Getz morreu naquele mesmo ano, e logo após sua morte alguns números dessas 4 sessões ao vivo com Kenny Barron foram lançados no álbum duplo "People Time", eleito recentemente pela revista JazzTimes um dos discos mais importantes da história do jazz, e uma despedida emocionante de um dos maiores sax tenores da história do jazz.
Pois bem, a Warner Bros Records decidiu reunir no ano passado a íntegra dessas quatro noites em que Getz e Barron tocaram em duo no Montmartre, e transformou o álbum duplo original de "People Time" em uma caixa com 7 cds, acrescentando às 14 faixas do disco original outras 37.

E essa caixinha preciosa, surpreendentemente, acaba de ser lançada no Brasil.
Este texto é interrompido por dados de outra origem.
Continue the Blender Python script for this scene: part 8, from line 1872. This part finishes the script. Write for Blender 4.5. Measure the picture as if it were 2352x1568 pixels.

Além de takes alternativos para o repertório original de "People's Time" foram acrescentadas maravilhas como "Con Alma", "Bouncin' With Bird", "The End Of A Love Affair", "You Stepped Out Of A Dream" e ainda "The Autumn Leaves" and "Wish You Love", em versões nada menos que magníficas. Difícil achar adjetivos menos eloquentes que esses para definir esse grande momento da história do jazz.

Para alguns, essa versão expandida de "People's Time" pode parecer um exagero. E é, com toda a certeza. Mas faz parte das homenagens aos 20 anos de falecimento de Getz -- e, até onde se sabe, nenhum de seus admiradores reclamou desse exagero até agora, muito pelo contrário.


O pessoal da Bossa Nova é muito grato a Stan Getz pelas portas que ele abriu para músicos brasileiros. É sempre bom lembrar que Getz já era um artista consagrado quando aceitou contracenar com todos aqueles ilustres desconhecidos

E mesmo fazendo pequenas cachorradas -- como aumentar o sinal de seu tenor no mix final de "Getz Gilberto", e outros discos gravados em colaboração com outros artistas, sempre sem consultá-los --, Getz conseguiu separar bem o tumulto de sua vida pessoal de sua carreira musical, mantendo sempre um senso de profissionalismo raro no showbiz .

A paz absoluta que emana de "People's Time" é a evidência maior de que Getz estava feliz nessas quatro noites, celebrando a vida e se despedindo dela com galhardia.

E é por essas e outras que "People's Time" funciona como um testamento musical digno desse músico gigantesco e de seu talento assombroso.